The Corner

Law & the Courts

Joe Biden Lied About Gun Shows

Handguns on display at the annual SHOT Show in Las Vegas, Nev., in 2013. (Steve Marcus/Las Vegas Sun/via Reuters)

Joe Biden said today, “Most people don’t know: you walk into a store and you buy a gun, but you go to a gun show you can buy whatever you want and no background check.”

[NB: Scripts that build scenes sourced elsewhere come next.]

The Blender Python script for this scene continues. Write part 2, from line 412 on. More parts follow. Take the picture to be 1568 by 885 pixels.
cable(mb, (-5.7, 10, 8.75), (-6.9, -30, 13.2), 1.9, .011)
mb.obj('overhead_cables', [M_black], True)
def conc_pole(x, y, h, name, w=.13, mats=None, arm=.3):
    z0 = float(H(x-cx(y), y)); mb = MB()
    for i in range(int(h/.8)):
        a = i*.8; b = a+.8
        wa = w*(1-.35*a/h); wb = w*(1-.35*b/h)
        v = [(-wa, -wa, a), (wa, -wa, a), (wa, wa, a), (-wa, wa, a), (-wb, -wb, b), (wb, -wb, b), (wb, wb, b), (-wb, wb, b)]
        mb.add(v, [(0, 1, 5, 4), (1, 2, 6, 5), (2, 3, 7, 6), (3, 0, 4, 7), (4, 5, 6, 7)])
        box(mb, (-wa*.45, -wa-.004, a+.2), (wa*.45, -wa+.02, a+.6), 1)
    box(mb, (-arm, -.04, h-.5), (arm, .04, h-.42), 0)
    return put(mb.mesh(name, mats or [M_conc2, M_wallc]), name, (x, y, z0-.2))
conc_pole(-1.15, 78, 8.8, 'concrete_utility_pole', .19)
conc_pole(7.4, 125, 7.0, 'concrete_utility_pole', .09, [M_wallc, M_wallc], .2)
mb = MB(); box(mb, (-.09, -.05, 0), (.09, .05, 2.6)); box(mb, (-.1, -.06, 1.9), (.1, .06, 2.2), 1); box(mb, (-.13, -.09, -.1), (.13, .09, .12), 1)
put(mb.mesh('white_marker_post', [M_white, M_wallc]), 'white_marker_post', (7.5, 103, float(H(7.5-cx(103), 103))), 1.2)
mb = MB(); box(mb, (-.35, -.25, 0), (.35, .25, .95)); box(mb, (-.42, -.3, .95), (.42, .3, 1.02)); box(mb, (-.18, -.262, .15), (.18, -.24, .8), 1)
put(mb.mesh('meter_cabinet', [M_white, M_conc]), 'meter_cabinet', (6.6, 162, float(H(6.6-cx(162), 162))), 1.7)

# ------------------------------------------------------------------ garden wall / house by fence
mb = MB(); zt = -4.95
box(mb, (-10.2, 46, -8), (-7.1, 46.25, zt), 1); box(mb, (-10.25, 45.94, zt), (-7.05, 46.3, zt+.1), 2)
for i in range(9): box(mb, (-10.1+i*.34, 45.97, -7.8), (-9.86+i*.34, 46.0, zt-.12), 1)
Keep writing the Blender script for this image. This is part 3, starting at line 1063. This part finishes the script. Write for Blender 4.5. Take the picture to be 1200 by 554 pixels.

This isn’t even close to being true. In fact, gun shows are subject to the same rules as apply everywhere else, which are that:

  1. commercial transfers require federal background checks, but that
  2. private transfers only require federal background checks if they are conducted within one of the thirteen states that superintend non-commercial firearms transactions

There are no special rules for gun shows. The same set of laws applies to them as applies to, say, your kitchen table: If you are in the business of selling guns, you are federally obliged to run a check. If you are not, you are not — unless your state requires you to. That’s it. There’s no “loophole” here, and nothing about gun shows that separates them from the broader debate about private sales.

It is not even the case that most gun sales at gun shows are conducted without background checks. Because most guns sold at gun shows are sold by commercial sellers — that is, by people who are in the business of selling guns, as opposed to people selling a gun they inherited or no longer want — most guns sold at gun shows are accompanied by a background check. Don’t believe me? Go to a gun show yourself. Occasionally, you will see someone walking around with a sign saying that he has a gun for private sale — just as he would be able to anywhere else, including via the classifieds. In every other case, you’ll see dealers on the phone with the FBI.

When Biden says “you go to a gun show you can buy whatever you want and no background check,” he is trying to conjure up in the public’s mind the idea that the United States is full of arbitrarily unregulated gun stores. It is not.